Thursday, October 28, 2010

Guest Post: Bea from Bea's Book Blog Talks About Halloween

Today, as part of the 10 Days of Halloween celebration, I'm fortunate to have Bea from Bea's Book Blog here at Book Infinity to share her thoughts on Halloween!

Thanks Bea for sharing your thoughts! (And isn't her picture adorable? :))

Halloween and storytelling, for me personally, have always been closely linked. When I was growing up, every changing leaf during October was a sign that it was almost time to write my corresponding Halloween story. One of the first ones I ever wrote was about a tennis shoe that—much like Frankenstein (minus pretty much everything in Frankenstein)—came alive and terrorized its owner until its tragic and untimely demise at the hands of a deftly wielded butter knife.

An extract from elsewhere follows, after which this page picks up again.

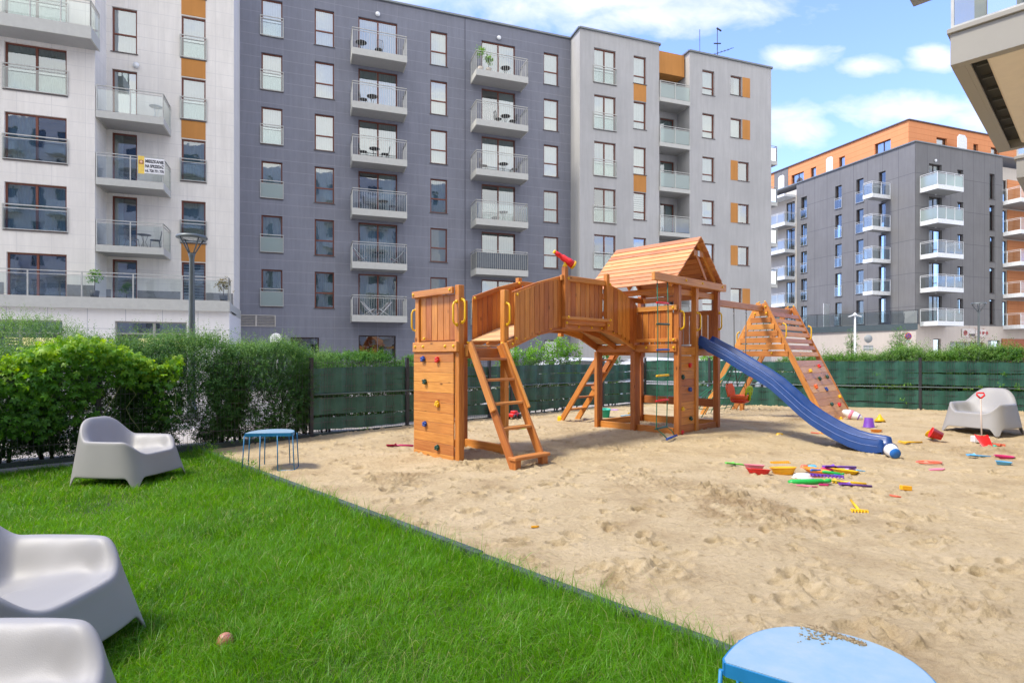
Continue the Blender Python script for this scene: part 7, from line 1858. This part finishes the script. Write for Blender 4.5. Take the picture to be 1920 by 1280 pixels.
toy('bucket', 1752, 824, .12, 20, 'yellow', 'yellow cup pressed behind the red bucket', tilt=(-60, 0), lift=.05)
toy('brick', 1838, 830, .22, -4, 'white', 'white box beside the red shovel at the armchair leg')
toy('star', 1872, 835, .16, 20, 'coral', 'coral star mould near the armchair leg')
toy('mould', 1866, 834, .09, 20, 'teal', 'small teal mould near the armchair leg')
toy('rake', 1709, 831, .36, 185, 'yellow', 'yellow rake between the slide and the right armchair')
toy('bucket', 1629, 801, .19, 0, 'purple', 'purple bucket upside down behind the slide end', tilt=(180, 0), lift=.17)
toy('dish', 1643, 809, .20, 10, 'orange', 'orange dish beside the purple bucket', asp=.5)
toy('cone', 1650, 791, .20, 30, 'yellow', 'yellow boat shaped mould behind the purple bucket')
toy('mould', 1462, 816, .13, 0, 'yellow', 'yellow mould lying alone left of the slide')
toy('shard', 1530, 813, .18, -15, 'coral', 'coral strip behind the slide')
toy('mould', 1541, 813, .10, 0, 'amber', 'small amber mould just behind the slide')
toy('shard', 1003, 989, .07, 20, 'amber', 'small amber fragment alone in the open sand')
toy('shovel', 750, 837, .40, 186, 'magenta', 'pink shovel with pale handle left of the climbing wall')
toy('mould', 978, 803, .18, 0, 'lime', 'lime green dome mould behind the near ladder', h=.45)
toy('dish', 962, 805, .18, 0, 'amber', 'amber dish behind the near ladder beside the lime dome')
toy('bucket', 1136, 782, .20, 0, 'teal', 'teal bucket behind the bridge post of the roofed tower', tilt=(8, 0))
toy('shard', 1150, 768, .30, 0, 'lilac', 'lilac flat plate near the fence behind the tower')
toy('rake', 1176, 780, .30, 10, 'sky', 'light blue rake near the fence behind the tower')
toy('stick', 1180, 776, .18, 60, 'yellow', 'yellow stick toy near the fence behind the tower')
toy('mould', 1640, 822, .07, 0, 'white', 'tiny white lump beside the slide end')
toy('mould', 1315, 907, .045, 0, 'black', 'small dark stone like cap alone in the sand', h=.6)
toy('shard', 1545, 910, .12, 0, 'magenta', 'magenta scrap under the yellow green spoon')
# blue and white bucket on its side at the slide end
p = onsand(1674, 858); t = empty('toy_bucket', Matrix.Translation(p+Vector((0, 0, .085))) @ Matrix.Rotation(R(-12), 4, 'Z') @ Matrix.Rotation(R(-80), 4, 'X') @ Matrix.Scale(.86, 4)); tag(t, 'white bucket with blue base lying on its side at the slide end', 'bucket', GTY)
part('bucket_body', lambda m: m.lathe([(.078, -.09), (.100, .05), (.103, .09), (.095, .09), (.07, -.08), (.0001, -.08)], 26), TC['white'], t)
part('bucket_base', lambda m: m.lathe([(.0001, -.096), (.078, -.096), (.080, -.088), (.0001, -.088)], 26), TC['blue'], t)
part('bucket_rim', lambda m: m.lathe([(.103, .085), (.112, .085), (.112, .105), (.103, .105)], 26), plain('navy_rim', (.01, .04, .16), .4), t)
# long shovel with D handle leaning on the right armchair
p = onsand(1848, 838); t = empty('toy_shovel', Matrix.Translation(p) @ Matrix.Rotation(R(-20), 4, 'Z')); tag(t, 'long red toy shovel with a wooden shaft and D handle standing against the right armchair', 'toy shovel', GTY)
tp0 = Vector((-.03, .05, .16)); tp1 = Vector((.045, .30, .70))
part('shaft', lambda m: m.tube([tp0, tp1], .011, 8), plain('pale_wood_shaft', (.55, .45, .36), .6), t)
part('grip', lambda m: m.tube([tp1, tp1+Vector((-.045, .01, .05)), tp1+Vector((-.04, .02, .085)), tp1+Vector((.045, .02, .085)), tp1+Vector((.05, .01, .05)), tp1], .013, 8), RED, t)
def blade(m):
    g = []
    for i in range(6):
        f = i/5; c = tp0.lerp(Vector((.0, -.10, .0)), f); w_ = .085*(1-.25*f*f)
        g.append([c+Vector((w_*(j/3-1), .035*(j/3-1)**2*1.0, .02*(j/3-1)**2)) for j in range(7)])
    for a, b in zip(g, g[1:]):
        for j in range(6): m.quad([a[j], b[j], b[j+1], a[j+1]], None, .5, True)
part('blade', blade, RED, t)
# toy car by the fence, striped paper plane like float, ball in the grass
p = onsand(964, 785); t = empty('toy_car', Matrix.Translation(p) @ Matrix.Rotation(R(60), 4, 'Z')); tag(t, 'red and black toy car near the fence seen through the near ladder', 'toy car')
part('body', lambda m: (m.box((-.14, -.07, .04), (.14, .07, .12), None, .02), m.box((-.07, -.06, .12), (.06, .06, .17), None, .015)), TC['red'], t)
for sx_ in (-.09, .09):
    for sg in (-1, 1): part('wheel', lambda m: m.lathe([(.0001, -.025), (.05, -.025), (.055, 0), (.05, .025), (.0001, .025)], 12, Matrix.Translation((sx_, sg*.075, .05)) @ Matrix.Rotation(R(90), 4, 'X')), TC['black'], t)
p = onsand(1598, 786); t = empty('toy_float', Matrix.Translation(p+Vector((0, 0, .09))) @ Matrix.Rotation(R(-40), 4, 'Z') @ Matrix.Rotation(R(20), 4, 'Y')); tag(t, 'white and pink striped inflatable toy at the foot of the climbing frame', 'toy')
part('shell', lambda m: m.sphere((0, 0, 0), (.20, .10, .09), 18, 10), TC['white'], t); part('stripe', lambda m: m.lathe([(.099, -.03), (.104, 0), (.099, .03)], 18, Matrix.Rotation(R(90), 4, 'Y') @ Matrix.Translation((0, 0, -.02)), .92, 1.0), TC['pink'], t); part('stripe', lambda m: m.lathe([(.075, -.02), (.080, 0), (.070, .02)], 18, Matrix.Rotation(R(90), 4, 'Y') @ Matrix.Translation((0, 0, .12)), .92, 1.0), TC['purple'], t)
gb = ground(422, 1214, -.03); m = MB(); m.sphere((gb.x, gb.y, .004), .038, 20, 12)
bm_, bnt, bb = newmat('pink_swirl_ball'); tcb = N(bnt, 'ShaderNodeTexCoord'); wv = N(bnt, 'ShaderNodeTexWave', inp={'Scale': 3.2, 'Distortion': 5.0, 'Detail': 2.0}); lk(bnt, tcb.outputs['Generated'], wv.inputs['Vector']); rb = ramp(bnt, [(.35, (.50, .07, .09)), (.6, (.48, .20, .16)), (.8, (.35, .34, .12))]); lk(bnt, wv.outputs['Fac'], rb.inputs['Fac']); lk(bnt, rb.outputs['Color'], bb.inputs['Base Color'])
tag(m.build('rubber_ball', bm_), 'small pink and yellow swirled ball lying in the foreground grass', 'ball')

Don’t tell me, don’t tell me, I know: Next Great American novel.*

Recalling those pivotal moments of my childhood Halloween stories got me thinking about the larger relationship between stories and Halloween as well. Halloween, for me, is not so much about fear or the magnetism of the macabre: It is about exploration and experimentation. No other holiday encourages participants to shed their everyday skins in favor of someone (or something) else’s quite like Halloween.

In contemporary celebrations, Halloween swings wide the doors into another realm of lived experience: We can “know” what it’s like to be Lady Gaga for an evening (hopefully minus the meat dress; I hear that’s a pain to store and results in one stanky limo ride). Or Harry Potter. Or a rockstar. Or a zombie. Or a strange and beguiling amalgamation of all four. Halloween allows us to experience what’s it’s like to “be” someone else, and allows us to explore those hidden facets of our own personalities. When we want to do this on any other day of the year, we read.

This ability to peek into the lives of others is perhaps the most striking similarity between stories and Halloween. The fact is that narratives help us make sense of our world, our experiences, and the lives of others. In fact, almost everything we say is a story: Whether it’s describing what happened at the grocery store while standing in line, planning a weekend ski-trip, or writing a college application letter, we are partaking in the grand tradition of storytelling, and Halloween is no exception.

And now, for the most important part of this blog post: What are your Halloween traditions? Do you still dress up? What are you going as?


*I’m not kidding. I really believe in this story.
**Actually, yes I am kidding.


Awesome post, so happy to have you here Bea! Go over and check out here blog here if you want to hear more from her!

1 comment:

  1. What a cool post! I like the idea that Halloween allows you to be someone else - to walk in another person's shoes. It makes dress-up sound more refined. I haven't dressed up in years. I'm too lazy to bother. But this is a good reason to do so.